Wir bemühen uns mit den uns zur Verfügung stehenden Mitteln sehr, für eine deutliche Attraktivierung zu sorgen. Wie Sie wissen, haben wir eine ähnlich drängende Problematik auch im Bereich der Altenpflege. Aber: Schauen Sie in die Gastronomie, schauen Sie in die Verwaltungen, schauen Sie auch in den Journalismus – nahezu überall ist unsere Gesellschaft im abrupten Wandel, fast die komplette Wirtschaft klagt über Arbeitskräftemangel und massive Probleme, nicht nur gutes, sondern überhaupt noch Personal zu finden. Die immer neuen Vorgaben und bürokratisch engen Leitplanken in Land und Bund sorgen für Frustration im Alltag.

Eine Erzieherin bei der Awo verdient rund 2800 Euro brutto bei Ihnen. Davon kann man keine Familie ernähren. Wirtschaftswissenschaftler sagen: Es gäbe keinen Facharbeitermangel, wenn die Arbeitgeber nur ordentlich bezahlen und damit die Attraktivität der Beruf erhöhen würden. Stimmen Sie zu?

Die von Ihnen genannte Zahl entspricht dem Einstiegsgehalt einer Erzieherin oder eines Erziehers – also direkt nach der Ausbildung. Je nach Einsatzgebiet und Betriebszugehörigkeit variiert das Gehalt unserer Erzieherinnen und Erzieher damit zwischen 2900 und 4400 Euro. Damit liegen wir im Tarif des öffentlichen Dienstes – dem generellen Kompass. Hier ist die eine Stellschraube. Eine andere sind die Arbeitsbedingungen, die im Kindertagesbetreuungsgesetz festgeschrieben sind. An beiden muss im Sinne einer Attraktivierung des Berufsfeldes gedreht werden. Sie können dies gern als Botschaft an die Vertreterinnen und Vertreter des Kommunal- und Landesverwaltung interpretieren.

Sie betreiben auch viele Pflegeheime in der Region. Für PflegerInnen gibt es inzwischen Tarifverträge mit Mindestlohnhöhen, seitdem ist die Personalnot etwas gemildert. Sollte es so etwas nicht auch für die Kitas geben?

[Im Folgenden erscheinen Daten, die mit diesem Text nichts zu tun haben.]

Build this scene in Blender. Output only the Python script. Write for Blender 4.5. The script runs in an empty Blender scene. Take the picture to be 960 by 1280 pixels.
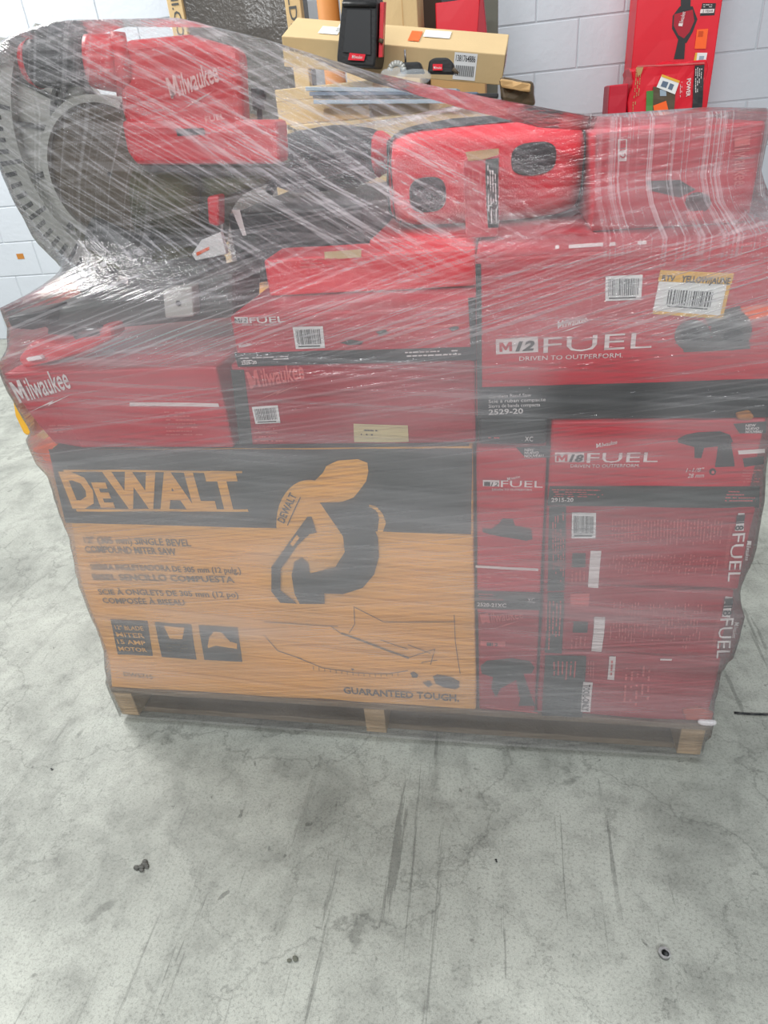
import bpy, bmesh, math, random
from mathutils import Vector, Matrix, noise
from mathutils.bvhtree import BVHTree
random.seed(7)
sc = bpy.context.scene
COL = sc.collection

# ------------------------------------------------------------------ camera, world, light, exposure
F = 824.264
CAM = Vector((0.82549, -0.89509, 1.09472))
FW = Vector((-0.176804, 0.840343, -0.512410))
RT = Vector((0.984194, 0.156328, -0.083213))
UP = Vector((-0.010177, 0.519023, 0.854700))
cd = bpy.data.cameras.new('camera'); cam = bpy.data.objects.new('camera', cd); COL.objects.link(cam)
cd.sensor_fit = 'VERTICAL'; cd.sensor_height = 36; cd.lens = F / 1280 * 36; cd.clip_start = .02; cd.clip_end = 60
m = Matrix((RT, UP, -FW)).transposed().to_4x4(); m.translation = CAM
cam.matrix_world = m; sc.camera = cam

sc.view_settings.view_transform = 'Standard'; sc.view_settings.look = 'None'
sc.view_settings.gamma = 1; sc.view_settings.use_curve_mapping = False
sc.view_settings.exposure = 0.12
sc.cycles.use_denoising = True
sc.cycles.transparent_max_bounces = 24
sc.cycles.max_bounces = 8

w = bpy.data.worlds.new('warehouse_ambient'); sc.world = w; w.use_nodes = True
w.node_tree.nodes['Background'].inputs[0].default_value = (.93, .97, 1, 1)
w.node_tree.nodes['Background'].inputs[1].default_value = .38

def area(name, loc, target, sx, sy, power, col=(1, 1, 1)):
    l = bpy.data.lights.new(name, 'AREA'); l.shape = 'RECTANGLE'; l.size = sx; l.size_y = sy; l.energy = power; l.color = col
    o = bpy.data.objects.new(name, l); COL.objects.link(o); o.location = loc
    o.rotation_euler = (Vector(target) - Vector(loc)).to_track_quat('-Z', 'Y').to_euler()
    return o
area('ceiling_light_main', (-2.7, 1.9, 3.8), (-.2, .7, 0), 1.6, 1.2, 215, (1, .99, .97))
area('unseen_strip_light', (.3, -.4, 4.8), (.3, .2, 0), 2.4, .25, 38, (.97, .99, 1))
for _x in (-1.6, .7, 3.0): area('unseen_strip_light', (_x, -5.2, 4.0), (_x * .3, -.2, .3), 2.6, .3, 112, (.97, .99, 1))  # unseen strips added behind the camera to light the front and glint the film
area('ceiling_light_strip_rear', (1.0, 1.7, 4.8), (1.0, 1.9, 0), 2.4, .25, 34, (.97, .99, 1))

# ------------------------------------------------------------------ helpers
def at(px, py, Y, off=0.0):
    "point of the vertical plane y = Y seen at photo pixel (px, py)"
    d = FW + (px - 480) / F * RT - (py - 640) / F * UP
    P = CAM + d * ((Y - CAM.y) / d.y)
    return Vector((P.x, P.y - off * 1.5, P.z))
def atz(px, py, Z):
    d = FW + (px - 480) / F * RT - (py - 640) / F * UP
    return CAM + d * ((Z - CAM.z) / d.z)

def lin(c): 
    c = c / 255
    return c / 12.92 if c <= .04045 else ((c + .055) / 1.055) ** 2.4
def rgb(r, g, b): return (lin(r), lin(g), lin(b), 1)

MATS = {}
def mat(name, col, rough=.6, metal=0, vary=.12, scale=9, bump=0, spec=.4, coat=0):
    if name in MATS: return MATS[name]
    M = bpy.data.materials.new(name); M.use_nodes = True; MATS[name] = M
    nt = M.node_tree; b = nt.nodes['Principled BSDF']
    b.inputs['Roughness'].default_value = rough; b.inputs['Metallic'].default_value = metal
    b.inputs['Specular IOR Level'].default_value = spec; b.inputs['Coat Weight'].default_value = coat
    tc = nt.nodes.new('ShaderNodeTexCoord'); n = nt.nodes.new('ShaderNodeTexNoise')
    n.inputs['Scale'].default_value = scale; n.inputs['Detail'].default_value = 6
    nt.links.new(tc.outputs['Object'], n.inputs['Vector'])
    mx = nt.nodes.new('ShaderNodeMix'); mx.data_type = 'RGBA'
    c = rgb(*col); mx.inputs[6].default_value = tuple(x * (1 - vary) for x in c[:3]) + (1,)
    mx.inputs[7].default_value = tuple(min(1, x * (1 + vary)) for x in c[:3]) + (1,)
    nt.links.new(n.outputs['Fac'], mx.inputs[0]); nt.links.new(mx.outputs[2], b.inputs['Base Color'])
    if bump:
        bp = nt.nodes.new('ShaderNodeBump'); bp.inputs['Strength'].default_value = bump; bp.inputs['Distance'].default_value = .004
        n2 = nt.nodes.new('ShaderNodeTexNoise'); n2.inputs['Scale'].default_value = scale * 12
        nt.links.new(tc.outputs['Object'], n2.inputs['Vector']); nt.links.new(n2.outputs['Fac'], bp.inputs['Height'])
        nt.links.new(bp.outputs['Normal'], b.inputs['Normal'])
    return M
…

Ein allgemein verbindlicher bundesweiter Tarifvertag Soziales für alle Felder des Sozialen ist klare Beschlusslage der Awo. Wir waren leider betroffen, als der jüngste Vorstoß in diese Richtung an der fehlenden Zustimmung der kirchlichen Träger Ende 2021 auf Bundesebene scheiterte.